I just love the soft, pudding-like structure and the delicate taste of this savoury egg custard. I have some nice memories of this dish, made with some kind of chinese clams. Nothing fancy, nothing pretentious, just being eggs and clams. But I do have to warn you, many people think this dish is too simple and aren’t as excited about it as I am. So it’s probably best to serve it more like a side dish, as one of many chinese dishes on the table. Or just as lunch with steamed white rice.
I used to think eggcustard was a mixture of egg and tofu, I couldn’t believe it was just steamed eggs with water/stock. So when I discovered that, I decided to try to recreate the dish from my memories.
RECIPE
2 eggs
125 ml dashi or chickenstock
1 T light soysauce (optional)
2 T shaoxing ricewine or sake
some clams like vongole or cockles
or a few raw shrimp
1 T chopped spring onion
1 T chopped fresh coriander
Stir first 4 ingredients together in a bowl.
Be careful not to make bubbles.
Pass through a sieve into a shallow heatproof dish.
Add some washed fresh clams or shrimp.
Cover the dish with clingfoil.
Steam gently for 20 minutes in your steamer.
Sprinkle with the spring onion and fresh coriander.

These are my notes/tips:
- I’ve tried it with chickenstock, which was nice with the shrimp and/or mushrooms. For clams I’ve seen recipes asking for (canned) clam-juice, probably very nice, but I have never heard of these cans, so I wouldn’t know where to get those. I tried dashi (japanese stock) and I liked it with the cockles. It gives your eggcustard an extra dimension. But I’ve also tried it once with only water, soy, ricewine and sesame oil and that turned out fine too.

- Don’t whisk the mixture, stir it. You don’t want bubbles, like I got the first attempt.
- If you don’t put a lid or clingfoil over the bowl, the surface will also be more bubbly and even a little scruffy-looking.
- There probably is a perfect ratio for the egg versus the liquid, I don’t know it yet.

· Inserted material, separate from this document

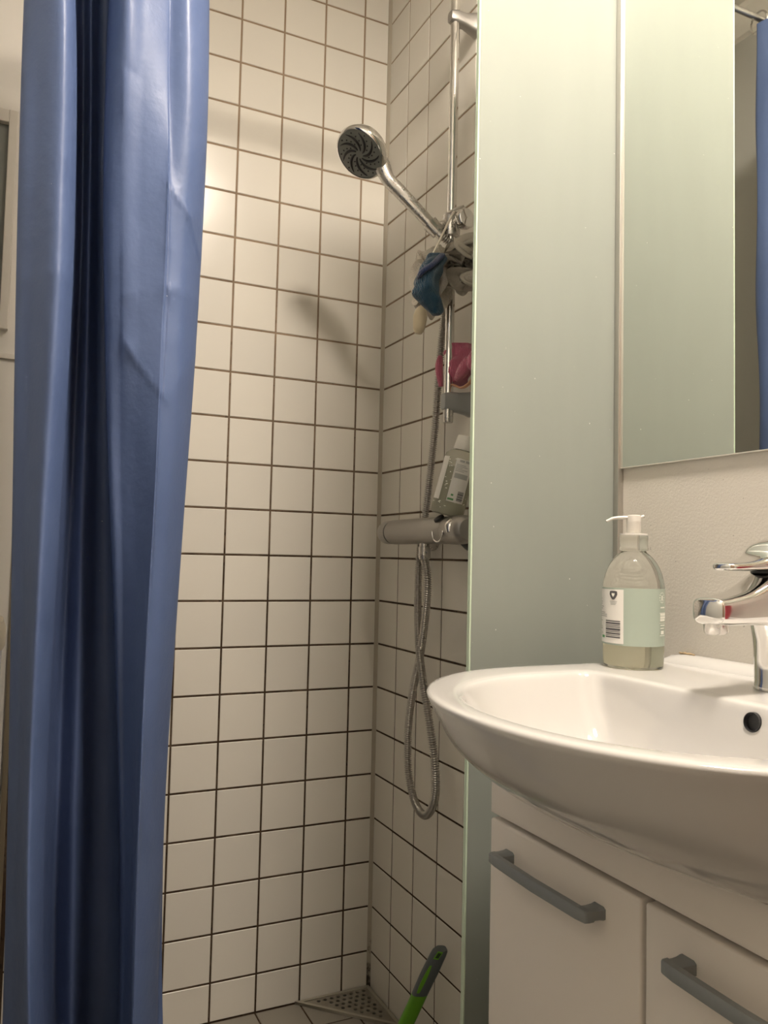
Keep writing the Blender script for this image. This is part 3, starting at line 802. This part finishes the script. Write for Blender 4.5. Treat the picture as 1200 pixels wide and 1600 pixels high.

- I’ve tried it plain, with raw, frozen shrimp, with shrimp & mushroom, with cockles and with frozen vongole from my oriental supermarket. Although they were all okay, I much preferred the fresh cockles with shrimp as second best. The frozen asian vongole looked great, but because they were already dead they didn’t open, so eating them was messy.
- I like to use soy sauce, but this will tune down the colour of the custard.
- I’m still not sure whether I like sesame-oil. Maybe with the shrimp I do and with the clams I don’t.
- I’ve added some red chillies. It gives nice colour, but I don’t think I’ll use that again.